▶ [EXERCISE]:
Copy out each line exactly; pictures stay out of the copy.

▶ [AVAILABLE DATA]:
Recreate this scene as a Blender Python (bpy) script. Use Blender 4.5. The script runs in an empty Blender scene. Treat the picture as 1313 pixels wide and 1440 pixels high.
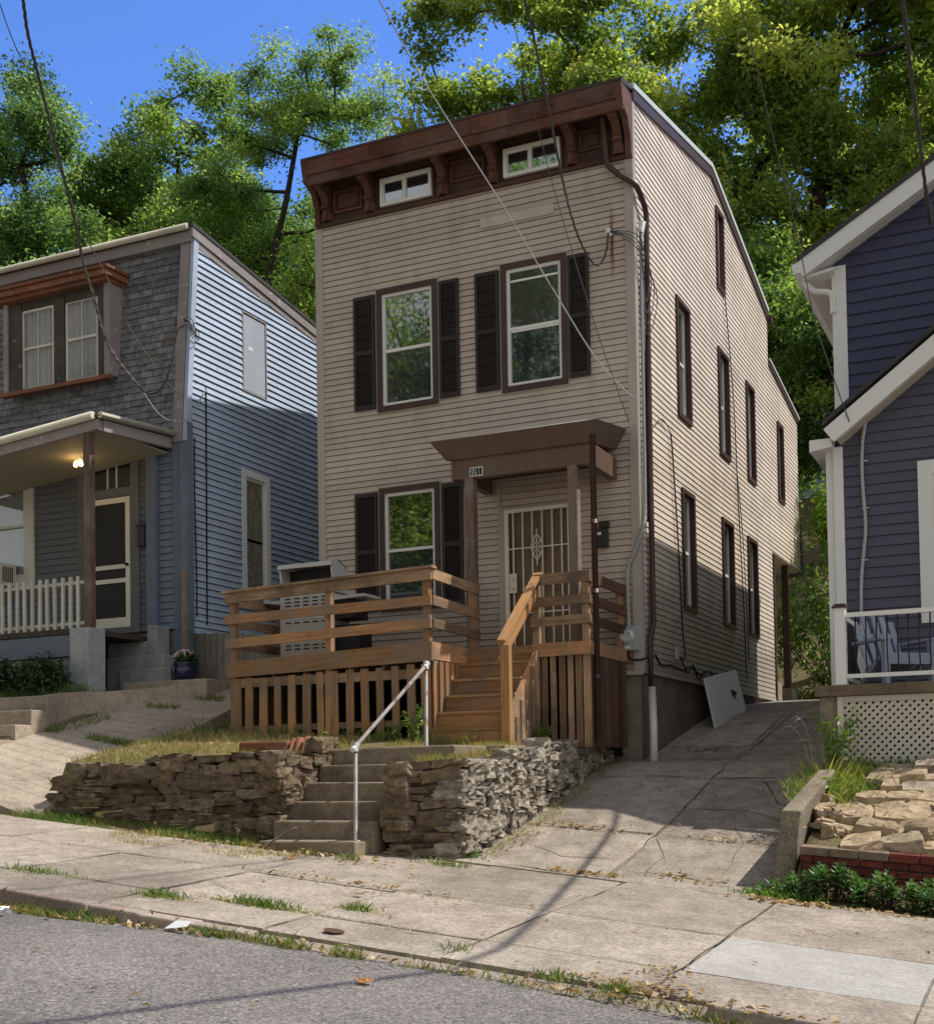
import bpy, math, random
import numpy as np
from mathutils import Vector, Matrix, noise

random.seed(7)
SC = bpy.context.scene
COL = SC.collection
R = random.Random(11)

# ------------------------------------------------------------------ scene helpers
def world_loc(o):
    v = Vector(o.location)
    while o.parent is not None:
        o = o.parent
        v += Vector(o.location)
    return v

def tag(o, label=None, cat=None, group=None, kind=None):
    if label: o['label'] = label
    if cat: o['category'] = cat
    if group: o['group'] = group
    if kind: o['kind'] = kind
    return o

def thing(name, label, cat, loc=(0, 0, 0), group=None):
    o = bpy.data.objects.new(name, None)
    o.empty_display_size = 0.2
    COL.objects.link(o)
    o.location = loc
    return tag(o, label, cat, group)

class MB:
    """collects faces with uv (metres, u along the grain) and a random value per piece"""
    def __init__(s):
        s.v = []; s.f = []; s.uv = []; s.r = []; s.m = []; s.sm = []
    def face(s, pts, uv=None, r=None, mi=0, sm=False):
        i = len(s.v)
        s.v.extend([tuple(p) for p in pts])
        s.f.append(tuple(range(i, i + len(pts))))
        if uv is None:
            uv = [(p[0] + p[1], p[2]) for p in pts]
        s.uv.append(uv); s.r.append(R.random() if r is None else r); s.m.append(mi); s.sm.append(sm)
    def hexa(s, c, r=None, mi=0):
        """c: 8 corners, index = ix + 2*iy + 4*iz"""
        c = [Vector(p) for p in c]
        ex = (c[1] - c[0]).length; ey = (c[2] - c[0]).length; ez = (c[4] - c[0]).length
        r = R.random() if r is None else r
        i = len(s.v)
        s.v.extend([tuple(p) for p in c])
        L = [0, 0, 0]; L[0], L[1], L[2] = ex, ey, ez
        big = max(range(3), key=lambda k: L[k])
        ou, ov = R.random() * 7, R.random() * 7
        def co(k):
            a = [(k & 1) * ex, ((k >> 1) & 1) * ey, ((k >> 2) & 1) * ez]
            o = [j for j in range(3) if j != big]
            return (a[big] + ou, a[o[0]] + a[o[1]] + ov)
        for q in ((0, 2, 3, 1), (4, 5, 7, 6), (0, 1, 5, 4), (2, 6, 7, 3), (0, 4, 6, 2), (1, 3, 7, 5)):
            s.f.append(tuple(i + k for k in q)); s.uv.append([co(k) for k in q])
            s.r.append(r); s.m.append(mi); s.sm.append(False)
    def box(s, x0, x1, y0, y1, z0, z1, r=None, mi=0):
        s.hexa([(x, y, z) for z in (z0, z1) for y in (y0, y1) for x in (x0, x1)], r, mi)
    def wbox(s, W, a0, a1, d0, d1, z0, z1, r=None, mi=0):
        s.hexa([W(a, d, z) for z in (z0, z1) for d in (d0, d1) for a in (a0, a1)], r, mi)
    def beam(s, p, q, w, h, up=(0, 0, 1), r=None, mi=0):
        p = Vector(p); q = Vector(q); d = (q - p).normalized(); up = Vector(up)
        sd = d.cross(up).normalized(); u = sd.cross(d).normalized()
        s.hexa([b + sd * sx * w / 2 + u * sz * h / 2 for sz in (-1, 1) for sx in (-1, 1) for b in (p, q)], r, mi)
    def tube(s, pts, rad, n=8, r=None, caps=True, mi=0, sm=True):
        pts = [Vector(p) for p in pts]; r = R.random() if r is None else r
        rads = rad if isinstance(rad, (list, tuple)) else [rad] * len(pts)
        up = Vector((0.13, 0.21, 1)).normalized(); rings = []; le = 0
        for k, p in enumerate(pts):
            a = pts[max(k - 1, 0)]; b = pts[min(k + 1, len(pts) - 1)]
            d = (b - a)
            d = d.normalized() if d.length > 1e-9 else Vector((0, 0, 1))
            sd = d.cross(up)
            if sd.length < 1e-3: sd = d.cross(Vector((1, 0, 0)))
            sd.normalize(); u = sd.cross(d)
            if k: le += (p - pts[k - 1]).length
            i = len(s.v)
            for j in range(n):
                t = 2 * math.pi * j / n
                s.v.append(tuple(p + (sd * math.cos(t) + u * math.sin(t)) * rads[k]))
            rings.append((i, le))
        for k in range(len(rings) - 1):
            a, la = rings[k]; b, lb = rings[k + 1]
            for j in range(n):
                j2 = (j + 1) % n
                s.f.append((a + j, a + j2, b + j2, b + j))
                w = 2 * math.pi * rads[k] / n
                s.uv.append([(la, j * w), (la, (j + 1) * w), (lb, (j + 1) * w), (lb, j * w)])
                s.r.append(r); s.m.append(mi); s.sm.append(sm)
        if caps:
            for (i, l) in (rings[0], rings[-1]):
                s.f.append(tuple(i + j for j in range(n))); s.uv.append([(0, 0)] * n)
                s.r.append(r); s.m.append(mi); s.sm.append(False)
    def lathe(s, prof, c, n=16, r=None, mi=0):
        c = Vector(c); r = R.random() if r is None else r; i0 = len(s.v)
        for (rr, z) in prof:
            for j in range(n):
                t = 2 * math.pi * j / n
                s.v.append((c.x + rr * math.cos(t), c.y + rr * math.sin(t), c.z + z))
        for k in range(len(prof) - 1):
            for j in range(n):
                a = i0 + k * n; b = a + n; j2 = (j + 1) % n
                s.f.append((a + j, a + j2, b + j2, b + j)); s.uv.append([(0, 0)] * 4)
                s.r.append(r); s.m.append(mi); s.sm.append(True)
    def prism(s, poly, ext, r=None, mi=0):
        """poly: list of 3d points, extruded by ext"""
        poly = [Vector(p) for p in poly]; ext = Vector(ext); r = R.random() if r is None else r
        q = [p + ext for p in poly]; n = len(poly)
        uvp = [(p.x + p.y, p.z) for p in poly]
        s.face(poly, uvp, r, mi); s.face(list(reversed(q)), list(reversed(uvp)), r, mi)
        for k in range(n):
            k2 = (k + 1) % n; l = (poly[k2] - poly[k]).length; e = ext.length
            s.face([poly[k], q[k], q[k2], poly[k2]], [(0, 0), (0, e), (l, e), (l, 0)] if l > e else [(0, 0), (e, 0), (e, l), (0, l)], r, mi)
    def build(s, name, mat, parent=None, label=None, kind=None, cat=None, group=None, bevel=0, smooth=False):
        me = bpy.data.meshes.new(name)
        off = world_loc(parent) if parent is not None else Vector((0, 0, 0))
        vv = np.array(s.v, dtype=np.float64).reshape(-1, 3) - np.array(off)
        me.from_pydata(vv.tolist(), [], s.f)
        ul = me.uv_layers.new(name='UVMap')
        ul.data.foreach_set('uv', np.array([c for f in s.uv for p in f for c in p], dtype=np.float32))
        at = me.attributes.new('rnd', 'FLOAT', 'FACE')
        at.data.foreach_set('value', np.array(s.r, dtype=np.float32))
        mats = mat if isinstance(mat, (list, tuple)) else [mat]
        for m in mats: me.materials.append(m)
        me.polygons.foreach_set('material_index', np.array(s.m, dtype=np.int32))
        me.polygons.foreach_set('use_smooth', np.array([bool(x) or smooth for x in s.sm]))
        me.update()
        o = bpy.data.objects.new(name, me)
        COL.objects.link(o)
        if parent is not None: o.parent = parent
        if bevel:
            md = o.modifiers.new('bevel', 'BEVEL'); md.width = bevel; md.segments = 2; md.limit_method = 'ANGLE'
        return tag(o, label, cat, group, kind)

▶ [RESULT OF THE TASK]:
Recreate this scene as a Blender Python (bpy) script. Use Blender 4.5. The script runs in an empty Blender scene. Treat the picture as 1313 pixels wide and 1440 pixels high.
import bpy, math, random
import numpy as np
from mathutils import Vector, Matrix, noise

random.seed(7)
SC = bpy.context.scene
COL = SC.collection
R = random.Random(11)

# ------------------------------------------------------------------ scene helpers
def world_loc(o):
    v = Vector(o.location)
    while o.parent is not None:
        o = o.parent
        v += Vector(o.location)
    return v

def tag(o, label=None, cat=None, group=None, kind=None):
    if label: o['label'] = label
    if cat: o['category'] = cat
    if group: o['group'] = group
    if kind: o['kind'] = kind
    return o

def thing(name, label, cat, loc=(0, 0, 0), group=None):
    o = bpy.data.objects.new(name, None)
    o.empty_display_size = 0.2
    COL.objects.link(o)
    o.location = loc
    return tag(o, label, cat, group)

class MB:
    """collects faces with uv (metres, u along the grain) and a random value per piece"""
    def __init__(s):
        s.v = []; s.f = []; s.uv = []; s.r = []; s.m = []; s.sm = []
    def face(s, pts, uv=None, r=None, mi=0, sm=False):
        i = len(s.v)
        s.v.extend([tuple(p) for p in pts])
        s.f.append(tuple(range(i, i + len(pts))))
        if uv is None:
            uv = [(p[0] + p[1], p[2]) for p in pts]
        s.uv.append(uv); s.r.append(R.random() if r is None else r); s.m.append(mi); s.sm.append(sm)
    def hexa(s, c, r=None, mi=0):
        """c: 8 corners, index = ix + 2*iy + 4*iz"""
        c = [Vector(p) for p in c]
        ex = (c[1] - c[0]).length; ey = (c[2] - c[0]).length; ez = (c[4] - c[0]).length
        r = R.random() if r is None else r
        i = len(s.v)
        s.v.extend([tuple(p) for p in c])
        L = [0, 0, 0]; L[0], L[1], L[2] = ex, ey, ez
        big = max(range(3), key=lambda k: L[k])
        ou, ov = R.random() * 7, R.random() * 7
        def co(k):
            a = [(k & 1) * ex, ((k >> 1) & 1) * ey, ((k >> 2) & 1) * ez]
            o = [j for j in range(3) if j != big]
            return (a[big] + ou, a[o[0]] + a[o[1]] + ov)
        for q in ((0, 2, 3, 1), (4, 5, 7, 6), (0, 1, 5, 4), (2, 6, 7, 3), (0, 4, 6, 2), (1, 3, 7, 5)):
            s.f.append(tuple(i + k for k in q)); s.uv.append([co(k) for k in q])
            s.r.append(r); s.m.append(mi); s.sm.append(False)
    def box(s, x0, x1, y0, y1, z0, z1, r=None, mi=0):
        s.hexa([(x, y, z) for z in (z0, z1) for y in (y0, y1) for x in (x0, x1)], r, mi)
    def wbox(s, W, a0, a1, d0, d1, z0, z1, r=None, mi=0):
        s.hexa([W(a, d, z) for z in (z0, z1) for d in (d0, d1) for a in (a0, a1)], r, mi)
    def beam(s, p, q, w, h, up=(0, 0, 1), r=None, mi=0):
        p = Vector(p); q = Vector(q); d = (q - p).normalized(); up = Vector(up)
        sd = d.cross(up).normalized(); u = sd.cross(d).normalized()
        s.hexa([b + sd * sx * w / 2 + u * sz * h / 2 for sz in (-1, 1) for sx in (-1, 1) for b in (p, q)], r, mi)
    def tube(s, pts, rad, n=8, r=None, caps=True, mi=0, sm=True):
        pts = [Vector(p) for p in pts]; r = R.random() if r is None else r
        rads = rad if isinstance(rad, (list, tuple)) else [rad] * len(pts)
        up = Vector((0.13, 0.21, 1)).normalized(); rings = []; le = 0
        for k, p in enumerate(pts):
            a = pts[max(k - 1, 0)]; b = pts[min(k + 1, len(pts) - 1)]
            d = (b - a)
            d = d.normalized() if d.length > 1e-9 else Vector((0, 0, 1))
            sd = d.cross(up)
            if sd.length < 1e-3: sd = d.cross(Vector((1, 0, 0)))
            sd.normalize(); u = sd.cross(d)
            if k: le += (p - pts[k - 1]).length
            i = len(s.v)
            for j in range(n):
                t = 2 * math.pi * j / n
                s.v.append(tuple(p + (sd * math.cos(t) + u * math.sin(t)) * rads[k]))
            rings.append((i, le))
        for k in range(len(rings) - 1):
            a, la = rings[k]; b, lb = rings[k + 1]
            for j in range(n):
                j2 = (j + 1) % n
                s.f.append((a + j, a + j2, b + j2, b + j))
                w = 2 * math.pi * rads[k] / n
                s.uv.append([(la, j * w), (la, (j + 1) * w), (lb, (j + 1) * w), (lb, j * w)])
                s.r.append(r); s.m.append(mi); s.sm.append(sm)
        if caps:
            for (i, l) in (rings[0], rings[-1]):
                s.f.append(tuple(i + j for j in range(n))); s.uv.append([(0, 0)] * n)
                s.r.append(r); s.m.append(mi); s.sm.append(False)
    def lathe(s, prof, c, n=16, r=None, mi=0):
        c = Vector(c); r = R.random() if r is None else r; i0 = len(s.v)
        for (rr, z) in prof:
            for j in range(n):
                t = 2 * math.pi * j / n
                s.v.append((c.x + rr * math.cos(t), c.y + rr * math.sin(t), c.z + z))
        for k in range(len(prof) - 1):
            for j in range(n):
                a = i0 + k * n; b = a + n; j2 = (j + 1) % n
                s.f.append((a + j, a + j2, b + j2, b + j)); s.uv.append([(0, 0)] * 4)
                s.r.append(r); s.m.append(mi); s.sm.append(True)
    def prism(s, poly, ext, r=None, mi=0):
        """poly: list of 3d points, extruded by ext"""
        poly = [Vector(p) for p in poly]; ext = Vector(ext); r = R.random() if r is None else r
        q = [p + ext for p in poly]; n = len(poly)
        uvp = [(p.x + p.y, p.z) for p in poly]
        s.face(poly, uvp, r, mi); s.face(list(reversed(q)), list(reversed(uvp)), r, mi)
        for k in range(n):
            k2 = (k + 1) % n; l = (poly[k2] - poly[k]).length; e = ext.length
            s.face([poly[k], q[k], q[k2], poly[k2]], [(0, 0), (0, e), (l, e), (l, 0)] if l > e else [(0, 0), (e, 0), (e, l), (0, l)], r, mi)
    def build(s, name, mat, parent=None, label=None, kind=None, cat=None, group=None, bevel=0, smooth=False):
        me = bpy.data.meshes.new(name)
        off = world_loc(parent) if parent is not None else Vector((0, 0, 0))
        vv = np.array(s.v, dtype=np.float64).reshape(-1, 3) - np.array(off)
        me.from_pydata(vv.tolist(), [], s.f)
        ul = me.uv_layers.new(name='UVMap')
        ul.data.foreach_set('uv', np.array([c for f in s.uv for p in f for c in p], dtype=np.float32))
        at = me.attributes.new('rnd', 'FLOAT', 'FACE')
        at.data.foreach_set('value', np.array(s.r, dtype=np.float32))
        mats = mat if isinstance(mat, (list, tuple)) else [mat]
        for m in mats: me.materials.append(m)
        me.polygons.foreach_set('material_index', np.array(s.m, dtype=np.int32))
        me.polygons.foreach_set('use_smooth', np.array([bool(x) or smooth for x in s.sm]))
        me.update()
        o = bpy.data.objects.new(name, me)
        COL.objects.link(o)
        if parent is not None: o.parent = parent
        if bevel:
            md = o.modifiers.new('bevel', 'BEVEL'); md.width = bevel; md.segments = 2; md.limit_method = 'ANGLE'
        return tag(o, label, cat, group, kind)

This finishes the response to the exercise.